#### Objective:
Copy out each line containing "scene" from the entries below.

#### Data for processing:
** begin **

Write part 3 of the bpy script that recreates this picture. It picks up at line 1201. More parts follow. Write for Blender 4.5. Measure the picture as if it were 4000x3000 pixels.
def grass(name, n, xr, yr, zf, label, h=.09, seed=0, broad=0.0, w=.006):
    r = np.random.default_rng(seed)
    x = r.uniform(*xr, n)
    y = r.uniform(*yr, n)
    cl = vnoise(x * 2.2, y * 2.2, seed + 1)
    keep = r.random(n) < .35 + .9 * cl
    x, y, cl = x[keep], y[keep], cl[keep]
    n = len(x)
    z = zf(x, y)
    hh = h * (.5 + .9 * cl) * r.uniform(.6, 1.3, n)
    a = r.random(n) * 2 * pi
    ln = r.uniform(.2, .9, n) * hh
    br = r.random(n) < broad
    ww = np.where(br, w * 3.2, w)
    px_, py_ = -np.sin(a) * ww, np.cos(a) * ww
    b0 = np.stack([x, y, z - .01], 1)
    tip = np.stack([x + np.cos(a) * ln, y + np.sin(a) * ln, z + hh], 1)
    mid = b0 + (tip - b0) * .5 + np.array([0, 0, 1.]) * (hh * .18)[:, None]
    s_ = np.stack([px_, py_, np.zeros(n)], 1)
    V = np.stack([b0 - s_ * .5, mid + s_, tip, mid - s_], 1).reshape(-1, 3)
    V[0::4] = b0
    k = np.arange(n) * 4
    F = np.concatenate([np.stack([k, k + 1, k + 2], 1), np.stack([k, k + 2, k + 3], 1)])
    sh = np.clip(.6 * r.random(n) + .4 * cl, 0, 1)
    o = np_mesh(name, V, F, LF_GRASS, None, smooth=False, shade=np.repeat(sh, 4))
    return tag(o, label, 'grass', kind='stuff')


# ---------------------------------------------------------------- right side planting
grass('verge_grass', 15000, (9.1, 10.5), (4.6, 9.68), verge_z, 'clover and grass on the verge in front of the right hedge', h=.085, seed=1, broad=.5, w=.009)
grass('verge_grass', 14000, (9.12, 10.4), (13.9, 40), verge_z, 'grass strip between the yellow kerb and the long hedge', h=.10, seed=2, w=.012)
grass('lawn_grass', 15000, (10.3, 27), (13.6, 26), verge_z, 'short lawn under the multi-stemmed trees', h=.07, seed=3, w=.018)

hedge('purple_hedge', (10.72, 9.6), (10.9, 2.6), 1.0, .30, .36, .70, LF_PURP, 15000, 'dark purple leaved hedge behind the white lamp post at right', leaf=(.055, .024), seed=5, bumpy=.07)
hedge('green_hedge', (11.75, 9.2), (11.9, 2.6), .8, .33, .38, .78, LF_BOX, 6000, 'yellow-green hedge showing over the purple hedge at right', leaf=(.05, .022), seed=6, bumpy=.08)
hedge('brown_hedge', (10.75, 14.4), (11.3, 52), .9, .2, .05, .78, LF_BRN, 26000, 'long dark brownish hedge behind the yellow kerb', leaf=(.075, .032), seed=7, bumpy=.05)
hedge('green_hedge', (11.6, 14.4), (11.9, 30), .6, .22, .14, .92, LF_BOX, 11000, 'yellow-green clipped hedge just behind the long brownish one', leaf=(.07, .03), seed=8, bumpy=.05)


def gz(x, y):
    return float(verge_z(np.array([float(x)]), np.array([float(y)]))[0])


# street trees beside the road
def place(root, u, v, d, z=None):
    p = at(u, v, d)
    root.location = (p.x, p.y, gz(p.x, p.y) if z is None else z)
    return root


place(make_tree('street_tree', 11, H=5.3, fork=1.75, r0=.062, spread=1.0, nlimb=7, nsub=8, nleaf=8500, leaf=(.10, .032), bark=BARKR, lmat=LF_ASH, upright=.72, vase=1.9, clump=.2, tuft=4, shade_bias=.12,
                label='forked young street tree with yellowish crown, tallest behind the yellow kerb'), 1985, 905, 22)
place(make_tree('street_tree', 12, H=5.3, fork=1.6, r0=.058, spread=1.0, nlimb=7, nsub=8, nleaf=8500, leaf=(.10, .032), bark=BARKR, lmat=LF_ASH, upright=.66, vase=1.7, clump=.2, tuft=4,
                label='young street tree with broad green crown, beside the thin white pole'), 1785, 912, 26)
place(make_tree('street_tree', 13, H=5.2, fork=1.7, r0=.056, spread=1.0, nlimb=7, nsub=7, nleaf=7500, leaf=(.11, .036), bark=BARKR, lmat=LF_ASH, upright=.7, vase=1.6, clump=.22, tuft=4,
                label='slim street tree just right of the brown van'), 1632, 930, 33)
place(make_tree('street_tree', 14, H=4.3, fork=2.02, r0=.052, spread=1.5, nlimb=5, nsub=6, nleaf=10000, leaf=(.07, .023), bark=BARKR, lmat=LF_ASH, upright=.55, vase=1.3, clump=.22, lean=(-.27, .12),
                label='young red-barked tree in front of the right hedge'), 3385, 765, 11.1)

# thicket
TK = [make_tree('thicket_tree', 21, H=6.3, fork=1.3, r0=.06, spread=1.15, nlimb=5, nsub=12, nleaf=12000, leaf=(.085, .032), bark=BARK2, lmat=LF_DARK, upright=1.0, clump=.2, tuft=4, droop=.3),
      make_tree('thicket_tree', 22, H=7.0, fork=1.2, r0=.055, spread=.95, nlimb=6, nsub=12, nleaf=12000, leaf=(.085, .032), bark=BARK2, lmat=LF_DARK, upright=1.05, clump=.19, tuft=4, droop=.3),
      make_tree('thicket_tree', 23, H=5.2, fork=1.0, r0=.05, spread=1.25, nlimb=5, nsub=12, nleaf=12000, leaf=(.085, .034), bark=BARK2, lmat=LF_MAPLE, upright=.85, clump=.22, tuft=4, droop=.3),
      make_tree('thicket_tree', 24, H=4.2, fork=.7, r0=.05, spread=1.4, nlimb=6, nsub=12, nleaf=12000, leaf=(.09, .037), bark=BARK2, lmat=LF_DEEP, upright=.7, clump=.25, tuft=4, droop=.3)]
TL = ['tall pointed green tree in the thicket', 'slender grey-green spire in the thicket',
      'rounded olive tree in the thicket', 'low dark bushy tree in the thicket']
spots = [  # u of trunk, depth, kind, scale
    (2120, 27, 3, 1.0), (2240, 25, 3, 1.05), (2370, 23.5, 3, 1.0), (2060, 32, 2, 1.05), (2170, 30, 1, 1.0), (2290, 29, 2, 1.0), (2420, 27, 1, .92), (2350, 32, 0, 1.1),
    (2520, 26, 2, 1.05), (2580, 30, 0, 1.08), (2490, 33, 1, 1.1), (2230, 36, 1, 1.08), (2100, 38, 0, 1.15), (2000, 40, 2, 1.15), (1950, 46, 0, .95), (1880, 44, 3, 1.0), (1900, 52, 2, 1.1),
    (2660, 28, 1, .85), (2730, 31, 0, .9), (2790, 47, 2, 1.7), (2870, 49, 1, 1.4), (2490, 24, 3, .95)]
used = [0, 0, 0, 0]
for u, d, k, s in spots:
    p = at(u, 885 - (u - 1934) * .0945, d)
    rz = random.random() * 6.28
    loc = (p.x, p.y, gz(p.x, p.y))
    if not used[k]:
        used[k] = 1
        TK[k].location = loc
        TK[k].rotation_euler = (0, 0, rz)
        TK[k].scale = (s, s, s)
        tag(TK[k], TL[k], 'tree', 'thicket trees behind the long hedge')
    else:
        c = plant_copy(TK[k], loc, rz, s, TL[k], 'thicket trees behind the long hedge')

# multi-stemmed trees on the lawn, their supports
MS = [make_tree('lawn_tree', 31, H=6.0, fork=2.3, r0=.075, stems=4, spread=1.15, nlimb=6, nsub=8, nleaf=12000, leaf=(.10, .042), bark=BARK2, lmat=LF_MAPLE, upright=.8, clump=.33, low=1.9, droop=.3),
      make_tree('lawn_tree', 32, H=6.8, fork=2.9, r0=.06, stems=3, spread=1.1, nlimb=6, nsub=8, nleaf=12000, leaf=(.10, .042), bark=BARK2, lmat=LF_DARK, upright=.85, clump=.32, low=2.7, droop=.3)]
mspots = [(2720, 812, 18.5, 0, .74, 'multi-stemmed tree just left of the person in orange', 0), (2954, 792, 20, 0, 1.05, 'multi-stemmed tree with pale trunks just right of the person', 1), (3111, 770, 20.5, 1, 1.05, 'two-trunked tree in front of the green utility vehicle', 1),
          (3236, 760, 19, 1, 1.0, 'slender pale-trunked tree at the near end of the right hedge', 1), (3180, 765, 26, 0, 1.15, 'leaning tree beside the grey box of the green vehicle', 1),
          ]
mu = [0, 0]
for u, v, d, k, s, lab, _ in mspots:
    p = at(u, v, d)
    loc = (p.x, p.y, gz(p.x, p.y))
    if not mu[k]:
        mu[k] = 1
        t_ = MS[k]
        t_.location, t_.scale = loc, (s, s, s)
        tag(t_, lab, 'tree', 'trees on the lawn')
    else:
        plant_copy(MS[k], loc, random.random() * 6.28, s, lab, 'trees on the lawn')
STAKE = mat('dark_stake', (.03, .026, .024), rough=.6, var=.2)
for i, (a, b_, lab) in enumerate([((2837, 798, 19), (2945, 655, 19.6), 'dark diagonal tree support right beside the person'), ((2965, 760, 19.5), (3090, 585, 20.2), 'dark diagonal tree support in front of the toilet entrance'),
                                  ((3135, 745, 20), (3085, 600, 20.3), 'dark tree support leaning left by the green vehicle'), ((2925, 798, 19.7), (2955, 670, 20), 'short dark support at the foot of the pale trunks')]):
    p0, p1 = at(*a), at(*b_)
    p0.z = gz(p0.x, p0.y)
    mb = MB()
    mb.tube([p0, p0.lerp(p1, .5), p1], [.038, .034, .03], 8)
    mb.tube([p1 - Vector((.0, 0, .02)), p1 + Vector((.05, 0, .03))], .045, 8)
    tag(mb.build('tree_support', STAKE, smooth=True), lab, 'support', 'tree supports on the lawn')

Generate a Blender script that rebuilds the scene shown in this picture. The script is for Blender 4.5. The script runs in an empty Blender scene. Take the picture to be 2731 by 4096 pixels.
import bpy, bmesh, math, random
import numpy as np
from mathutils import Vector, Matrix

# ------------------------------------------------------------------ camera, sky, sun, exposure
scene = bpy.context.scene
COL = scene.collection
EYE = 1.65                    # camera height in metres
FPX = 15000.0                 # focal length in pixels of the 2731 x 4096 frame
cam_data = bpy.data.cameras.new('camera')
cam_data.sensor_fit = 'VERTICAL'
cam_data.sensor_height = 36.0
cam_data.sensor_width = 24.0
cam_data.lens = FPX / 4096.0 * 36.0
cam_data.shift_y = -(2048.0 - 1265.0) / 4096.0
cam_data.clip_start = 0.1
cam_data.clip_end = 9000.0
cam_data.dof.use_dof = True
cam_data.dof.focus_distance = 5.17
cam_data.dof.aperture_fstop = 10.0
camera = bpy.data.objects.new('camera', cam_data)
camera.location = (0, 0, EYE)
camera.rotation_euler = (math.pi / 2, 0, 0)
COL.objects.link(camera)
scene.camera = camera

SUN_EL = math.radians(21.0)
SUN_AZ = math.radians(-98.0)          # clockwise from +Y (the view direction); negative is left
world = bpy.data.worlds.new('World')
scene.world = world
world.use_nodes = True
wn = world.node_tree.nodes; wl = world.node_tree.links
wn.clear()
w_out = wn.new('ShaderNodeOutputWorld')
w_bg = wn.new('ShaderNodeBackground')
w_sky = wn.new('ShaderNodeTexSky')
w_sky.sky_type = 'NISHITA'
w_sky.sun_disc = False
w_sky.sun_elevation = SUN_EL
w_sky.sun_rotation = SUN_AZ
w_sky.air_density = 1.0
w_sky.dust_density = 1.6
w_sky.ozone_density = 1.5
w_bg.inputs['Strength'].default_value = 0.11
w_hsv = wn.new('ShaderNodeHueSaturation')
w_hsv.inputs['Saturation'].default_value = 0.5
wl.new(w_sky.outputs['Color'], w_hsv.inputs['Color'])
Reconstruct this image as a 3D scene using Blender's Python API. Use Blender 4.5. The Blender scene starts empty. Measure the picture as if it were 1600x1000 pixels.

** end **

#### Solution for this task:
Generate a Blender script that rebuilds the scene shown in this picture. The script is for Blender 4.5. The script runs in an empty Blender scene. Take the picture to be 2731 by 4096 pixels.
scene = bpy.context.scene
COL = scene.collection
scene.camera = camera
scene.world = world
Reconstruct this image as a 3D scene using Blender's Python API. Use Blender 4.5. The Blender scene starts empty. Measure the picture as if it were 1600x1000 pixels.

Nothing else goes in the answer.